# Data provided:

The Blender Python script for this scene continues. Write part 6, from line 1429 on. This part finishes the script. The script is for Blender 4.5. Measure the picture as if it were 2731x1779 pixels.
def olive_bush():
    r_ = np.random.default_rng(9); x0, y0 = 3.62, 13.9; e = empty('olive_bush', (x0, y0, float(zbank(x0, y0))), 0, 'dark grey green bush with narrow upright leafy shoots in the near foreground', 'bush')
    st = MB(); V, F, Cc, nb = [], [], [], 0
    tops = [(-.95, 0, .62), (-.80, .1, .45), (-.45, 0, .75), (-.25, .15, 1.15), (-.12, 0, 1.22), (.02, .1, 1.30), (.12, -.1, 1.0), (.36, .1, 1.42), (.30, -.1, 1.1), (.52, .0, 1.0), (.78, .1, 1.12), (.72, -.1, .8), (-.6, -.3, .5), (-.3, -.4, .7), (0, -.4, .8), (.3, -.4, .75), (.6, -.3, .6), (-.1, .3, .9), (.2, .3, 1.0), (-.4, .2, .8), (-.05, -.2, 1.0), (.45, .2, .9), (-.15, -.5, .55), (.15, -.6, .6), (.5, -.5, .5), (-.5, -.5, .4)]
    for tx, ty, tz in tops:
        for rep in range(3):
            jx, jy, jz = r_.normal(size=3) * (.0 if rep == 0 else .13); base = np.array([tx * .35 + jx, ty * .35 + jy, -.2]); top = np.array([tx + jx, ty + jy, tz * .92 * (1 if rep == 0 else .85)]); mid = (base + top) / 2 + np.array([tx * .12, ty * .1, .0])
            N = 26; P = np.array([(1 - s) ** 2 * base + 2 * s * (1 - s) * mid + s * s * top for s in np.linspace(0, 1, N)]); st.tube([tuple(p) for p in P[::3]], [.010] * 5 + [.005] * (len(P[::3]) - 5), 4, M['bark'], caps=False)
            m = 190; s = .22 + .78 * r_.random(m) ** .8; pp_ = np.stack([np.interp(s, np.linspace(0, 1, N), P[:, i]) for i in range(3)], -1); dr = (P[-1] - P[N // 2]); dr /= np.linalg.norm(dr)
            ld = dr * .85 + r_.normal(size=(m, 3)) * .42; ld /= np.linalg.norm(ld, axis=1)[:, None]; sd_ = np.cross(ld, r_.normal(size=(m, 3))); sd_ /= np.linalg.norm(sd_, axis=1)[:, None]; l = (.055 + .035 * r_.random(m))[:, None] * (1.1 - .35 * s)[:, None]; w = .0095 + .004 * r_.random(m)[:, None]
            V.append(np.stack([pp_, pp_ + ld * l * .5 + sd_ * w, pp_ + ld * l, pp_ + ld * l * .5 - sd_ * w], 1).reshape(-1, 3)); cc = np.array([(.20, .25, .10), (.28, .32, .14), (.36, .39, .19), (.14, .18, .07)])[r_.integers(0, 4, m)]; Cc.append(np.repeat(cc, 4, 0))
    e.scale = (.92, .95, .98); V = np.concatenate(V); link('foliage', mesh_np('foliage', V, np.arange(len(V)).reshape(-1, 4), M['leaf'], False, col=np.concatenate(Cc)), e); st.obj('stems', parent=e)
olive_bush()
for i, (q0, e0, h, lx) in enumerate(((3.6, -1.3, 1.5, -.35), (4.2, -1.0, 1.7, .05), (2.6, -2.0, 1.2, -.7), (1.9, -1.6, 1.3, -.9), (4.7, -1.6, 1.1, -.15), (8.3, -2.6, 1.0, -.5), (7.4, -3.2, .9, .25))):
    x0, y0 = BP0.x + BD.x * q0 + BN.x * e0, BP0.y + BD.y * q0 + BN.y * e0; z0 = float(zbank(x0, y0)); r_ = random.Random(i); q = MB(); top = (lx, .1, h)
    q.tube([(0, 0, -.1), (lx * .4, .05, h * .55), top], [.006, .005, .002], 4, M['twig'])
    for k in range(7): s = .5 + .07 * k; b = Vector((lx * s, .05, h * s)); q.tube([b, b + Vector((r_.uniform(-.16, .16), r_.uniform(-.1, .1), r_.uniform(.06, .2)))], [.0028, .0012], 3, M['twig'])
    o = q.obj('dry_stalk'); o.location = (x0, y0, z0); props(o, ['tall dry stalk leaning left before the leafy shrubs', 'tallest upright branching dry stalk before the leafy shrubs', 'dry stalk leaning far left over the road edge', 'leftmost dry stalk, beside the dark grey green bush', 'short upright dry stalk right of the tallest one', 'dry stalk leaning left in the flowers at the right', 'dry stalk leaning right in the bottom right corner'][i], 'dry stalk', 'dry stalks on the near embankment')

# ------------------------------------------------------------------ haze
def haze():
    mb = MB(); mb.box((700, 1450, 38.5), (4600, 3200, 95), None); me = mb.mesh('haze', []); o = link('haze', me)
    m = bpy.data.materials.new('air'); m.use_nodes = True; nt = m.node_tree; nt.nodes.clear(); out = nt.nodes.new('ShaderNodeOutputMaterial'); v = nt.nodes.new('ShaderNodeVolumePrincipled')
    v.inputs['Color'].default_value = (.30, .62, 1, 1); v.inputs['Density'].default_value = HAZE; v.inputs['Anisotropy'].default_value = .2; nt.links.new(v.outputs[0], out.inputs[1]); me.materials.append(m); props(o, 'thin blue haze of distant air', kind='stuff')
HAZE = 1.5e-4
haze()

# Task requirements:
Type the whole listing again, unaltered.

# Exercise solution:
The Blender Python script for this scene continues. Write part 6, from line 1429 on. This part finishes the script. The script is for Blender 4.5. Measure the picture as if it were 2731x1779 pixels.
def olive_bush():
    r_ = np.random.default_rng(9); x0, y0 = 3.62, 13.9; e = empty('olive_bush', (x0, y0, float(zbank(x0, y0))), 0, 'dark grey green bush with narrow upright leafy shoots in the near foreground', 'bush')
    st = MB(); V, F, Cc, nb = [], [], [], 0
    tops = [(-.95, 0, .62), (-.80, .1, .45), (-.45, 0, .75), (-.25, .15, 1.15), (-.12, 0, 1.22), (.02, .1, 1.30), (.12, -.1, 1.0), (.36, .1, 1.42), (.30, -.1, 1.1), (.52, .0, 1.0), (.78, .1, 1.12), (.72, -.1, .8), (-.6, -.3, .5), (-.3, -.4, .7), (0, -.4, .8), (.3, -.4, .75), (.6, -.3, .6), (-.1, .3, .9), (.2, .3, 1.0), (-.4, .2, .8), (-.05, -.2, 1.0), (.45, .2, .9), (-.15, -.5, .55), (.15, -.6, .6), (.5, -.5, .5), (-.5, -.5, .4)]
    for tx, ty, tz in tops:
        for rep in range(3):
            jx, jy, jz = r_.normal(size=3) * (.0 if rep == 0 else .13); base = np.array([tx * .35 + jx, ty * .35 + jy, -.2]); top = np.array([tx + jx, ty + jy, tz * .92 * (1 if rep == 0 else .85)]); mid = (base + top) / 2 + np.array([tx * .12, ty * .1, .0])
            N = 26; P = np.array([(1 - s) ** 2 * base + 2 * s * (1 - s) * mid + s * s * top for s in np.linspace(0, 1, N)]); st.tube([tuple(p) for p in P[::3]], [.010] * 5 + [.005] * (len(P[::3]) - 5), 4, M['bark'], caps=False)
            m = 190; s = .22 + .78 * r_.random(m) ** .8; pp_ = np.stack([np.interp(s, np.linspace(0, 1, N), P[:, i]) for i in range(3)], -1); dr = (P[-1] - P[N // 2]); dr /= np.linalg.norm(dr)
            ld = dr * .85 + r_.normal(size=(m, 3)) * .42; ld /= np.linalg.norm(ld, axis=1)[:, None]; sd_ = np.cross(ld, r_.normal(size=(m, 3))); sd_ /= np.linalg.norm(sd_, axis=1)[:, None]; l = (.055 + .035 * r_.random(m))[:, None] * (1.1 - .35 * s)[:, None]; w = .0095 + .004 * r_.random(m)[:, None]
            V.append(np.stack([pp_, pp_ + ld * l * .5 + sd_ * w, pp_ + ld * l, pp_ + ld * l * .5 - sd_ * w], 1).reshape(-1, 3)); cc = np.array([(.20, .25, .10), (.28, .32, .14), (.36, .39, .19), (.14, .18, .07)])[r_.integers(0, 4, m)]; Cc.append(np.repeat(cc, 4, 0))
    e.scale = (.92, .95, .98); V = np.concatenate(V); link('foliage', mesh_np('foliage', V, np.arange(len(V)).reshape(-1, 4), M['leaf'], False, col=np.concatenate(Cc)), e); st.obj('stems', parent=e)
olive_bush()
for i, (q0, e0, h, lx) in enumerate(((3.6, -1.3, 1.5, -.35), (4.2, -1.0, 1.7, .05), (2.6, -2.0, 1.2, -.7), (1.9, -1.6, 1.3, -.9), (4.7, -1.6, 1.1, -.15), (8.3, -2.6, 1.0, -.5), (7.4, -3.2, .9, .25))):
    x0, y0 = BP0.x + BD.x * q0 + BN.x * e0, BP0.y + BD.y * q0 + BN.y * e0; z0 = float(zbank(x0, y0)); r_ = random.Random(i); q = MB(); top = (lx, .1, h)
    q.tube([(0, 0, -.1), (lx * .4, .05, h * .55), top], [.006, .005, .002], 4, M['twig'])
    for k in range(7): s = .5 + .07 * k; b = Vector((lx * s, .05, h * s)); q.tube([b, b + Vector((r_.uniform(-.16, .16), r_.uniform(-.1, .1), r_.uniform(.06, .2)))], [.0028, .0012], 3, M['twig'])
    o = q.obj('dry_stalk'); o.location = (x0, y0, z0); props(o, ['tall dry stalk leaning left before the leafy shrubs', 'tallest upright branching dry stalk before the leafy shrubs', 'dry stalk leaning far left over the road edge', 'leftmost dry stalk, beside the dark grey green bush', 'short upright dry stalk right of the tallest one', 'dry stalk leaning left in the flowers at the right', 'dry stalk leaning right in the bottom right corner'][i], 'dry stalk', 'dry stalks on the near embankment')

# ------------------------------------------------------------------ haze
def haze():
    mb = MB(); mb.box((700, 1450, 38.5), (4600, 3200, 95), None); me = mb.mesh('haze', []); o = link('haze', me)
    m = bpy.data.materials.new('air'); m.use_nodes = True; nt = m.node_tree; nt.nodes.clear(); out = nt.nodes.new('ShaderNodeOutputMaterial'); v = nt.nodes.new('ShaderNodeVolumePrincipled')
    v.inputs['Color'].default_value = (.30, .62, 1, 1); v.inputs['Density'].default_value = HAZE; v.inputs['Anisotropy'].default_value = .2; nt.links.new(v.outputs[0], out.inputs[1]); me.materials.append(m); props(o, 'thin blue haze of distant air', kind='stuff')
HAZE = 1.5e-4
haze()